所以我在我网站的某个页面上有一段代码,用于处理时间戳。它的作用几乎是从每个单独的采购订单中放置在数据库中的UNIX时间戳。一旦经过一定的时间并且没有对该采购订单进行任何操作,那么指示将开始在页面上闪烁,其中包含过去的小时数。一旦有人采取行动,闪烁的指示就会消失。
现在,一切都运转良好。我遇到的问题是该指标应该只考虑周一至周五。不是周末。此外,我已将时间设置为从上午9点到下午5点,但代码似乎100%跳过所有这些限制,只考虑所有日期和时间。
我已经将代码放在下面,你可以看到我已经设定了日期和时间的限制,但它似乎在某种程度上无效。
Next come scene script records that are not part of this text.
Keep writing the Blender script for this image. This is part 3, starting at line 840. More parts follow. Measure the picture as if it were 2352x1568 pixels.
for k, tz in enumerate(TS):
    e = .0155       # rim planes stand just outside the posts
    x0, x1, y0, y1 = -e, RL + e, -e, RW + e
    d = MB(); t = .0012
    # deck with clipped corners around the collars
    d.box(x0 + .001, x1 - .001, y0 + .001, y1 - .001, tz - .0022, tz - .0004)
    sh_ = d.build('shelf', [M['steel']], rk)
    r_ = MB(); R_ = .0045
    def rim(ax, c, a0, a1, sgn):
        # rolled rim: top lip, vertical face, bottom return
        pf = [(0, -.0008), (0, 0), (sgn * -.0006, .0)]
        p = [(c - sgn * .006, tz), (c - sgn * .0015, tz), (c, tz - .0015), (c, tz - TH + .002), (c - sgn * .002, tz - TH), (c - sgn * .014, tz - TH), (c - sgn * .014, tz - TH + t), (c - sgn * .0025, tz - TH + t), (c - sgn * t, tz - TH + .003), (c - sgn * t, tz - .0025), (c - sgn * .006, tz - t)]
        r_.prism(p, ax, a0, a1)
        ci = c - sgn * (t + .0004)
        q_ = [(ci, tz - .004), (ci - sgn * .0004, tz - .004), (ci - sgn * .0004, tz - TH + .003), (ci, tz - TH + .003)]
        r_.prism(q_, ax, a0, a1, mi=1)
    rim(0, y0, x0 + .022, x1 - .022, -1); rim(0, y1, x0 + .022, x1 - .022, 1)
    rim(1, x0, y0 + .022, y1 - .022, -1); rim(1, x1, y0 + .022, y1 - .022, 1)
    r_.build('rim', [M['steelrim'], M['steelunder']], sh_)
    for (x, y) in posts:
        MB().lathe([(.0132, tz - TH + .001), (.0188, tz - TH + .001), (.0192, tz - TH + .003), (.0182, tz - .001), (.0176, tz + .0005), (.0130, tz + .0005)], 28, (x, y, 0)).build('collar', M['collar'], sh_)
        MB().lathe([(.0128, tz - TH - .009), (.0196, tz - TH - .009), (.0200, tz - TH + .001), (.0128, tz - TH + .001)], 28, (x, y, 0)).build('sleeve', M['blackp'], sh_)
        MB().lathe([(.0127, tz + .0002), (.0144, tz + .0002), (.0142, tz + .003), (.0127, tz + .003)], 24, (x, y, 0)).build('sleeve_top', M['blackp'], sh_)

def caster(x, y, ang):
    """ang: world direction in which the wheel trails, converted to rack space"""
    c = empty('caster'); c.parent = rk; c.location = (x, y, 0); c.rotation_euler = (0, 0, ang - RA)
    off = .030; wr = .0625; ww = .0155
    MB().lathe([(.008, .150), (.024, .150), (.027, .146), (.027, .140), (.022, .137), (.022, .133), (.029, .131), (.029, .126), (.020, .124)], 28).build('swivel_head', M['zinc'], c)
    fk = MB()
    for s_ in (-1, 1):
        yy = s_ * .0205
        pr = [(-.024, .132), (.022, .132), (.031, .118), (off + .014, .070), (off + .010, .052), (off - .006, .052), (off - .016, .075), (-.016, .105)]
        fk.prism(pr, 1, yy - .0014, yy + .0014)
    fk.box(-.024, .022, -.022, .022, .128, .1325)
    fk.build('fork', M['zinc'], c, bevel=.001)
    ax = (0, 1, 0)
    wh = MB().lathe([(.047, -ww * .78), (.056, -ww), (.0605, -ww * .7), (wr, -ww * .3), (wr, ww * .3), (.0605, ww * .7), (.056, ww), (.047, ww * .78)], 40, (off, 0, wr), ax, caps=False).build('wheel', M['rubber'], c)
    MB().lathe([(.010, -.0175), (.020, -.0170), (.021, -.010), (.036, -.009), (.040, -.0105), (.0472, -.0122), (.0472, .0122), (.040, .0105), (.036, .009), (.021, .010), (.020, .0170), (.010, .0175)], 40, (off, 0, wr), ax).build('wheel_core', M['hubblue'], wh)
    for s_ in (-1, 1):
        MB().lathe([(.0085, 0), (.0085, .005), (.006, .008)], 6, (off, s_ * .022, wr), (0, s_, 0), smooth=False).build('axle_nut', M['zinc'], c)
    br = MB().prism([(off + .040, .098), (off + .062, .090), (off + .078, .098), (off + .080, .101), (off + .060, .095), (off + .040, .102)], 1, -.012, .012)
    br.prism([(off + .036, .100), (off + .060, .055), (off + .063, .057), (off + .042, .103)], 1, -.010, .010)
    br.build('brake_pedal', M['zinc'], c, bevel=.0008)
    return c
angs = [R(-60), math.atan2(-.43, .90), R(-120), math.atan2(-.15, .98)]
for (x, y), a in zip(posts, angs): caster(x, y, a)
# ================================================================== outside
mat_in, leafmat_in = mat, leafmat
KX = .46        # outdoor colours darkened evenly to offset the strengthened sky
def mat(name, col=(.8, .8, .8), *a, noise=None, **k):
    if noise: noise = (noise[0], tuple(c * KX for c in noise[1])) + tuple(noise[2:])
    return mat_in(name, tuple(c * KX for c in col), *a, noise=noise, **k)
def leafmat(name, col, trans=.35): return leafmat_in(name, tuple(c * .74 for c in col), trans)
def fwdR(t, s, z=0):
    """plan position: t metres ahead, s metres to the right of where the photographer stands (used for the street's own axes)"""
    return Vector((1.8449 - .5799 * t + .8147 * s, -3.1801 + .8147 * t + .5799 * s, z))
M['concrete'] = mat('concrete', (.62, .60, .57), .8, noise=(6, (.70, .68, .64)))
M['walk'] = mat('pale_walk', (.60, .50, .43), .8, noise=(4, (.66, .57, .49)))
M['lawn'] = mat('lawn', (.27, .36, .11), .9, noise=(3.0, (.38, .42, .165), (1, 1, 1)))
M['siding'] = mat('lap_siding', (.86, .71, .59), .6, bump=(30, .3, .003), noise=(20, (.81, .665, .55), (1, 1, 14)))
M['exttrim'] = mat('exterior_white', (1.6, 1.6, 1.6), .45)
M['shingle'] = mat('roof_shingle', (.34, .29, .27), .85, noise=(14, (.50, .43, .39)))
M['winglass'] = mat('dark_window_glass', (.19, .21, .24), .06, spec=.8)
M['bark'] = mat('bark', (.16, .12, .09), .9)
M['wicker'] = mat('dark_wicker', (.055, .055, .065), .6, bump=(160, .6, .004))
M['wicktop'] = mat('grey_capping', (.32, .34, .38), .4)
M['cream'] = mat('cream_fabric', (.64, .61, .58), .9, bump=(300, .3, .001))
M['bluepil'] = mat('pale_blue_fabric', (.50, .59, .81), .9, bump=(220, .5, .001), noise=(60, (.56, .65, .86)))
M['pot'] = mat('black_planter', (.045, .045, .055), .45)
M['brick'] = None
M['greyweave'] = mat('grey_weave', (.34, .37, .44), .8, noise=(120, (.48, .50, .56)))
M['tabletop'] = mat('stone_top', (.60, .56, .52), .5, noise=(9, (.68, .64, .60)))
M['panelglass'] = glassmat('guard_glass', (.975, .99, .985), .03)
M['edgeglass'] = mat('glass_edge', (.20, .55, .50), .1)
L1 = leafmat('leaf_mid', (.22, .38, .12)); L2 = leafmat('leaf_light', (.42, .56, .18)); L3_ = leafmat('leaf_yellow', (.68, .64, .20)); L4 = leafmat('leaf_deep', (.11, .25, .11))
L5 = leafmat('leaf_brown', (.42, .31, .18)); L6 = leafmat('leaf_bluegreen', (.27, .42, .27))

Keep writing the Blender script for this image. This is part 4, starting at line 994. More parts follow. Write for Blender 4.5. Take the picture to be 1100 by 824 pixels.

这个问题将非常感谢任何帮助。
$current_stardate = time();
$past_stardate = $stardate['time_stamp'];
$placer = ($current_stardate - $past_stardate) / 3600;
$from = date("Y-m-d H:i:s", $current_stardate);
$to = date("Y-m-d H:i:s", $past_stardate);
define('DAY_WORK', 28800); // 9 * 60 * 60
define('HOUR_START_DAY', '09:00:00');
define('HOUR_END_DAY', '17:00:00');
$date_begin = $to;
$date_end = $from;
$d1 = new DateTime($date_begin);
$d2 = new DateTime($date_end);
$period_start = new DateTime($d1->format('Y-m-d 00:00:00'));
$period_end = new DateTime($d2->format('Y-m-d 23:59:59'));
$interval = new DateInterval('P1D');
$period = new DatePeriod($period_start, $interval, $period_end);
$worked_time = 0;
$nb = 0;
foreach($period as $date){
$week_day = $date->format('w'); // 0 (for Sunday) through 6 (for Saturday)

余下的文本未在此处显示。